Artist’s religious paintings known around world
By Denise Baran-Unland Correspondent December 16, 2012 11:10PM
Lillian Brulc
Updated: January 18, 2013 6:07AM
For many people, the religious pieces of Joliet artist Lillian Brulc at the former St. Joseph Catholic School in Joliet, Brulc’s own alma mater, were not just enchanting illustrations but their earliest catechetical remembrances.
However for the Rev. Michael Monshau, professor of theology at the Pontifical University of St. Thomas Aquinas in Rome, Italy, those illustrations became the foundation for his life’s vocation and a friendship with the artist.
“Lillian was something of a legend among us school children at St. Joseph,” Monshau said. “Before I graduated from eighth grade, I knew her personally. I was a guest in her studio/home and enjoyed talking to her about her art.”
In 1954, the church’s pastor commissioned Brulc to paint murals of such images as the Holy Family, St. Francis of Assisi, St. Don Bosco, the mysteries of the rosary, events surrounding First Communion and the Last Judgment in every room of the school. Her images transformed the school, Monshau said, into a museum of fine art.
This meant a loving depiction of Jesus welcomed the first-graders and eighth-graders gazed upon a pre-Vatican II representation of the Mass. Students studying for confirmation did so under the rays of the Holy Spirit descending upon the apostles and Mary. Schoolchildren ate their lunches under the watchful care of guardian angels.

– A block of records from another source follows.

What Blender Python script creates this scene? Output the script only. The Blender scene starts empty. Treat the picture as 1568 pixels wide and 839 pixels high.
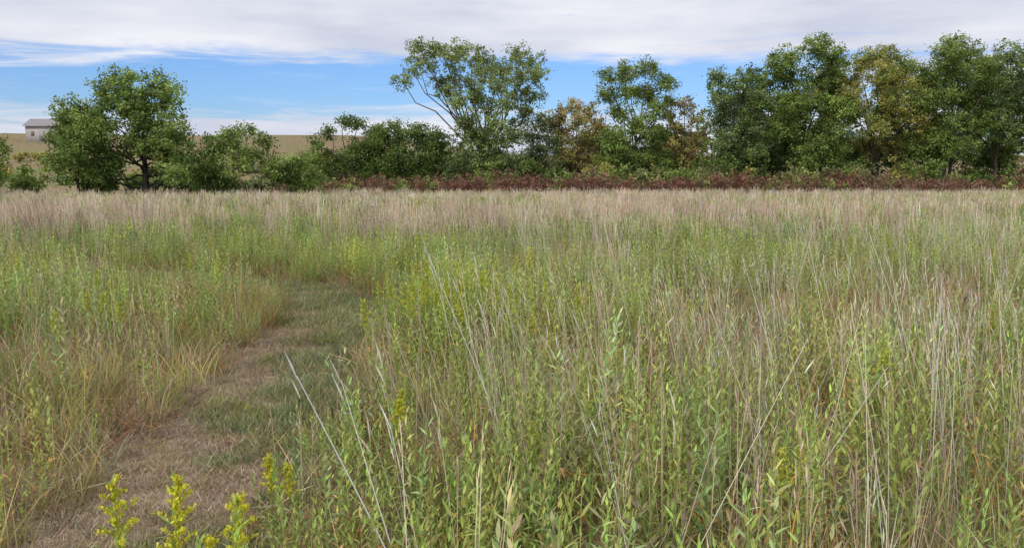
import bpy, math, numpy as np
from mathutils import Vector
rng = np.random.default_rng(7)
scene = bpy.context.scene
PI = math.pi

# ------------------------------------------------------------ helpers
def sm(a, b, x):
    t = np.clip((np.asarray(x, float) - a) / (b - a), 0, 1)
    return t * t * (3 - 2 * t)

_lat = np.random.default_rng(99).random((256, 256))
def vn(x, y, s, seed=0):
    x = np.asarray(x, float) / s + 37.3 * seed + 1000; y = np.asarray(y, float) / s + 17.9 * seed + 1000
    xi = np.floor(x).astype(int); yi = np.floor(y).astype(int)
    fx = x - xi; fy = y - yi
    fx = fx * fx * (3 - 2 * fx); fy = fy * fy * (3 - 2 * fy)
    g = lambda a, b: _lat[a % 256, b % 256]
    return (g(xi, yi) * (1 - fx) + g(xi + 1, yi) * fx) * (1 - fy) + (g(xi, yi + 1) * (1 - fx) + g(xi + 1, yi + 1) * fx) * fy

def gz(x, y):
    x = np.asarray(x, float); y = np.asarray(y, float)
    z = -0.026 * np.clip(y, -20, 74)
    A = 4.6 + 5.3 * sm(5, -45, x)
    z = z + A * sm(98, 215, y)
    z = z + (vn(x, y, 22, 3) - .5) * 1.2 * sm(95, 140, y)
    z = z + (vn(x, y, 1.3, 5) - .5) * 0.05
    return z

PATH = np.array([(-0.9, -3), (-1.2, 0), (-1.5, 2), (-1.65, 3.43), (-1.74, 4.63), (-1.9, 6.14), (-2.0, 7.6), (-2.02, 9.0), (-2.25, 10.3), (-2.9, 11.5), (-4.1, 12.3), (-6, 13.1), (-9, 14.2), (-13, 15)])
def path_d(x, y):
    """signed distance to path centreline (positive = right side)"""
    x = np.asarray(x, float); y = np.asarray(y, float)
    best = np.full(x.shape, 1e9); sg = np.zeros(x.shape)
    for a, b in zip(PATH[:-1], PATH[1:]):
        d = b - a; L2 = (d ** 2).sum()
        t = np.clip(((x - a[0]) * d[0] + (y - a[1]) * d[1]) / L2, 0, 1)
        px = a[0] + t * d[0]; py = a[1] + t * d[1]
        dd = np.hypot(x - px, y - py)
        s = np.sign((x - px) * d[1] - (y - py) * d[0])
        m = dd < best
        best = np.where(m, dd, best); sg = np.where(m, s, sg)
    return best * sg

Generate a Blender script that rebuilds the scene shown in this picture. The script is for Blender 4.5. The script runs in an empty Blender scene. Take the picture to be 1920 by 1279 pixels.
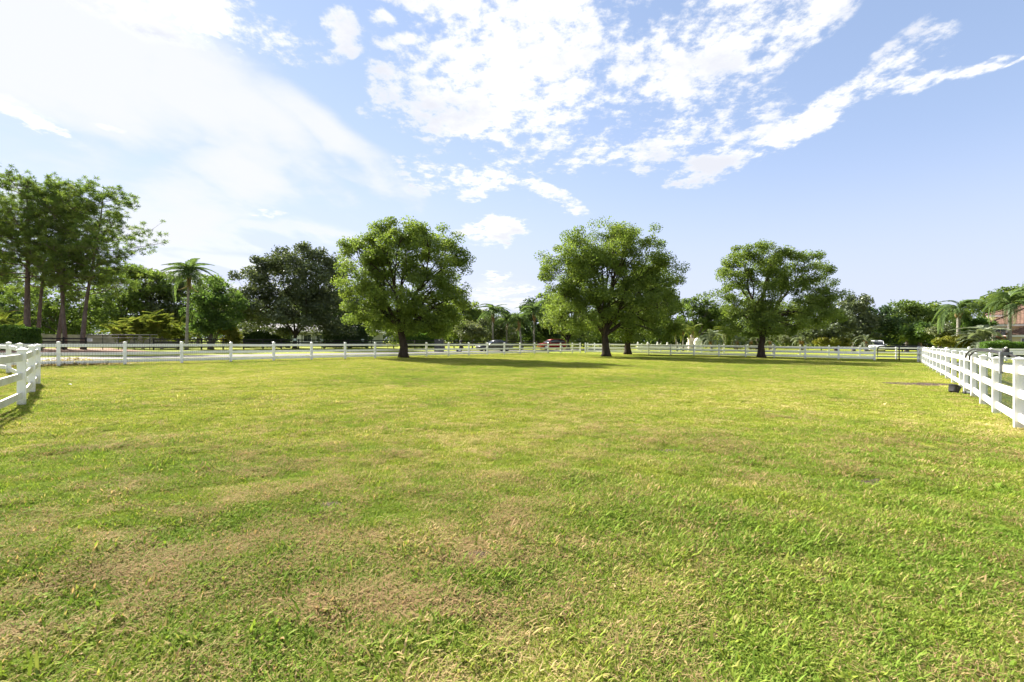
import bpy, math, random
import numpy as np
from mathutils import Vector, Matrix
R = math.radians
rng = np.random.default_rng(7)
random.seed(7)
sc = bpy.context.scene
col = sc.collection

# ------------------------------------------------------------------ camera
EYE, FOC, CX, CY, ROLL = 1.4, 870.0, 960.0, 638.5, 0.0083
cam_d = bpy.data.cameras.new('camera')
cam_d.sensor_width = 36.0
cam_d.lens = 36.0 * FOC / 1920.0
cam_d.clip_start, cam_d.clip_end = 0.05, 4000.0
cam_d.shift_y = -1.0 / 1920.0
cam = bpy.data.objects.new('camera', cam_d)
col.objects.link(cam)
cam.location = (0, 0, EYE)
cam.rotation_euler = (R(90), -ROLL, 0)
sc.camera = cam


def at(px, d, py=None):
    """ground position (x, y) at distance d ahead, or (x, y, z) with the height read off the photograph"""
    q = CY if py is None else py
    x = d * ((px - CX) - ROLL * (CY - q)) / FOC
    if py is None:
        return (x, d)
    return (x, d, EYE + d * ((CY - q) + ROLL * (px - CX)) / FOC)


def hz(px, py, d):
    return at(px, d, py)[2]


# ------------------------------------------------------------------ light
SUN_AZ, SUN_EL = R(-49), R(33)          # azimuth from +Y towards +X
sun_dir = Vector((math.sin(SUN_AZ) * math.cos(SUN_EL), math.cos(SUN_AZ) * math.cos(SUN_EL), math.sin(SUN_EL)))
sun_d = bpy.data.lights.new('sun', 'SUN')
sun_d.energy = 4.5
sun_d.angle = R(1.8)
sun_d.color = (1.0, 0.94, 0.84)
sun = bpy.data.objects.new('sun', sun_d)
col.objects.link(sun)
sun.rotation_euler = (-sun_dir).to_track_quat('-Z', 'Y').to_euler()
sun.location = (-20, 30, 40)

sc.view_settings.view_transform = 'Standard'
sc.view_settings.look = 'None'
sc.view_settings.gamma = 1.0
sc.view_settings.use_curve_mapping = False
EXPO = 2.05
sc.view_settings.exposure = EXPO
sc.cycles.max_bounces = 8
sc.cycles.diffuse_bounces = 6
sc.cycles.glossy_bounces = 2
sc.cycles.transmission_bounces = 6
sc.cycles.transparent_max_bounces = 4
sc.cycles.use_denoising = True
sc.cycles.use_adaptive_sampling = True
sc.cycles.adaptive_threshold = 0.02

# ------------------------------------------------------------------ world: sky and clouds
world = bpy.data.worlds.new('World')
sc.world = world
world.use_nodes = True
world.cycles.sampling_method = 'MANUAL'
world.cycles.sample_map_resolution = 512
wt = world.node_tree
wt.nodes.clear()
W = lambda t, **k: (lambda n: ([setattr(n, a, b) for a, b in k.items()], n)[1])(wt.nodes.new(t))
L = wt.links.new


def wmath(op, a, b=None, c=None, clamp=False):
    n = wt.nodes.new('ShaderNodeMath')
    n.operation = op
    n.use_clamp = clamp
    for i, v in enumerate((a, b, c)):
        if v is None:
            continue
        if isinstance(v, (int, float)):
            n.inputs[i].default_value = v
        else:
            L(v, n.inputs[i])
    return n.outputs[0]


def wsmooth(v, lo, hi, a=0.0, b=1.0):
    n = wt.nodes.new('ShaderNodeMapRange')
    n.interpolation_type = 'SMOOTHSTEP'
    n.inputs[1].default_value, n.inputs[2].default_value = lo, hi
    n.inputs[3].default_value, n.inputs[4].default_value = a, b
    L(v, n.inputs[0])
    return n.outputs[0]


SKY_STRENGTH, CLOUD_STRENGTH = 0.150, 0.285
sky = W('ShaderNodeTexSky', sky_type='NISHITA', sun_disc=False, sun_elevation=SUN_EL, sun_rotation=SUN_AZ)
sky.air_density, sky.dust_density, sky.ozone_density, sky.altitude = 0.6, 0.0, 1.4, 0.0
# the same soft shoulder for every direction of the sky: S / (1 + cS)
v1 = W('ShaderNodeVectorMath', operation='MULTIPLY_ADD')
L(sky.outputs[0], v1.inputs[0])
v1.inputs[1].default_value = (0.36, 0.41, 0.33)
v1.inputs[2].default_value = (1, 1, 1)
v2 = W('ShaderNodeVectorMath', operation='DIVIDE')
L(sky.outputs[0], v2.inputs[0])
L(v1.outputs[0], v2.inputs[1])
sky_col = v2.outputs[0]
tc = W('ShaderNodeTexCoord')
sep = W('ShaderNodeSeparateXYZ')
L(tc.outputs['Generated'], sep.inputs[0])
dx, dy, dz = sep.outputs
az = wmath('ARCTAN2', dx, dy)
el = wmath('ARCSINE', dz)
zz = wmath('ADD', wmath('MAXIMUM', dz, 0.0), 0.13)
pl = W('ShaderNodeCombineXYZ')
L(wmath('DIVIDE', dx, zz), pl.inputs[0])
L(wmath('DIVIDE', dy, zz), pl.inputs[1])


def wnoise(scale, detail, rough=0.55, off=(0, 0, 0), sc3=(1, 1, 1)):
    m = W('ShaderNodeVectorMath', operation='MULTIPLY_ADD')
    L(pl.outputs[0], m.inputs[0])
    m.inputs[1].default_value = tuple(scale * q for q in sc3)
    m.inputs[2].default_value = off
    n = W('ShaderNodeTexNoise')
    n.noise_dimensions = '2D'
    n.inputs['Scale'].default_value = 1.0
    n.inputs['Detail'].default_value = detail
    n.inputs['Roughness'].default_value = rough
    L(m.outputs[0], n.inputs['Vector'])
    return n.outputs['Fac']


n_puff = wnoise(4.6, 5, 0.6, (1.7, 4.2, 0))
n_fine = wnoise(17.0, 5, 0.66, (5.1, 2.2, 0))
n_big = wnoise(1.6, 2, 0.5, (8.3, 1.1, 0))
n_veil = wnoise(2.0, 4, 0.52, (2.0, 9.0, 0), (1.0, 0.5, 1.0))
# wobble the layout by the cloud noise itself
ax_ = wmath('ADD', az, wmath('MULTIPLY', wmath('SUBTRACT', n_big, 0.5), 0.10))
el_ = wmath('ADD', el, wmath('MULTIPLY', wmath('SUBTRACT', n_veil, 0.5), 0.12))
frames = {}


def frame(rot):
    if rot not in frames:
        c, s_ = math.cos(R(rot)), math.sin(R(rot))
        o = W('ShaderNodeCombineXYZ')
        if rot == 0:
            L(ax_, o.inputs[0])
            L(el_, o.inputs[1])
        else:
            L(wmath('ADD', wmath('MULTIPLY', ax_, c), wmath('MULTIPLY', el_, s_)), o.inputs[0])
            L(wmath('SUBTRACT', wmath('MULTIPLY', el_, c), wmath('MULTIPLY', ax_, s_)), o.inputs[1])
        frames[rot] = (o.outputs[0], c, s_)
    return frames[rot]


def blob(px, py, rx, ry, rot=0, gain=1.0, soft=1.0):
    """soft elliptical patch of sky in the direction of photograph pixel (px, py)"""
    X, Y, Z = at(px, 1.0, py)
    Z -= EYE
    a0, e0 = math.atan2(X, Y), math.atan2(Z, math.hypot(X, Y))
    vec, c, s_ = frame(rot)
    u0, w0 = a0 * c + e0 * s_, e0 * c - a0 * s_
    su = 1.0 / (rx / FOC * math.cos(a0) ** 2)
    sw = 1.0 / (ry / FOC * math.cos(e0) * math.cos(a0))
    m = W('ShaderNodeVectorMath', operation='MULTIPLY_ADD')
    L(vec, m.inputs[0])
    m.inputs[1].default_value = (su, sw, 0)
    m.inputs[2].default_value = (-u0 * su, -w0 * sw, 0)
    ln = W('ShaderNodeVectorMath', operation='LENGTH')
    L(m.outputs[0], ln.inputs[0])
    n = W('ShaderNodeMapRange')
    n.inputs[1].default_value, n.inputs[2].default_value = 1.0 + 0.5 * soft, 1.0 - 0.6 * soft
    n.inputs[3].default_value, n.inputs[4].default_value = 0.0, gain
    L(ln.outputs['Value'], n.inputs[0])
    return n.outputs[0]


def maxall(xs):
    o = xs[0]
    for x in xs[1:]:
        o = wmath('MAXIMUM', o, x)
    return o


puff = maxall([
    blob(930, 110, 165, 150, 0, 1.05), blob(800, 175, 85, 55, 0, 1.0), blob(1010, 30, 150, 120, 0, 1.1), blob(1040, 160, 80, 90, 0, 0.95),
    blob(1240, 95, 125, 135, 0, 1.0), blob(1360, 40, 110, 90, 0, 0.95), blob(1180, 200, 90, 60, 0, 0.75),
    blob(900, 228, 165, 42, 0, 0.95), blob(1290, 220, 150, 50, 0, 0.66), blob(1220, 280, 170, 46, 0, 0.66),
    blob(1350, 315, 85, 34, 24, 1.05), blob(1540, 195, 190, 28, 24, 1.25), blob(1500, 75, 150, 30, 24, 0.85),
    blob(1650, 146, 55, 14, 24, 1.0), blob(1705, 122, 50, 13, 24, 1.0), blob(1765, 102, 50, 12, 0, 1.0), blob(1830, 86, 55, 12, 0, 1.0), blob(1885, 82, 40, 7, 0, 0.8), blob(1540, 8, 120, 38, 24, 1.0),
    blob(870, 330, 110, 26, 0, 0.92), blob(1030, 372, 90, 18, -26, 0.82), blob(1120, 312, 160, 26, 0, 0.62),
    blob(650, 55, 45, 32, -26, 0.95), blob(760, 80, 52, 18, 24, 0.9), blob(665, 98, 42, 12, 0, 0.75),
    blob(730, 42, 36, 16, 0, 0.8), blob(820, -5, 130, 30, 0, 1.0), blob(30, 218, 95, 30, -26, 1.0),
    blob(925, 435, 64, 26, 0, 1.15, 0.6), blob(932, 508, 22, 9, 0, 0.95), blob(945, 548, 60, 20, 0, 0.75),
    blob(190, 226, 28, 7, 0, 0.75), blob(510, 395, 42, 9, 0, 0.72), blob(330, 5, 300, 55, 0, 1.0),
])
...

“Perhaps the most beautiful of them all,” Monshau had written in the St. Joseph School Centennial Book, “in that sunny, upper, southwest classroom, which looks out over the skyline of of downtown Joliet on one side and the DesPlaines River on the other, is the beautiful scene of St. Therese, accompanied by angels, showering rose petals upon a sleeping village, all done in a subdued array of pastels.”
Brulc, one of seven children, loved art from childhood and eventually studied at and graduated from the Art Institute in Chicago. Although Brulc completed many solo projects, she often partnered with her sister, Lucille Dragovan, also an artist and Brulc’s last remaining sibling.
“She did mostly religious art,” Dragovan said. “She liked church and meditation. She inspired many people by her work.
Brulc painted murals for the city of Joliet, as well as St. Elizabeth Seton Church in Naperville and the former St. Mary Assumption Byzantine Catholic Church in Joliet. Brulc also created a sculpture depicting the Holocaust for the Joliet Jewish Congregation.
She was working on a Bermuda bishop’s portrait when she died Nov. 14 at the age of 88. Immediately after he learned of her death, Monshau offered Mass for Brulc in the cloister chapel at the Pontifical Angelicum University in Rome, where he is assigned.
Since leaving the United States, Monshau has found Brulc’s work all over the world. He’s viewed it on the covers of theology textbooks and in such places as Central America. Monshau said Brulc’s work shaped his spirituality to the same extent as did the sisters and priests who had educated him during his grade school years.
“Furthermore, I had always recognized Lillian’s contemplative spirit and that inspired me as a young priest,” Monshau said. “Lillian has been one of the true contemplatives in my life and one never remains the same after one has known a true contemplative.”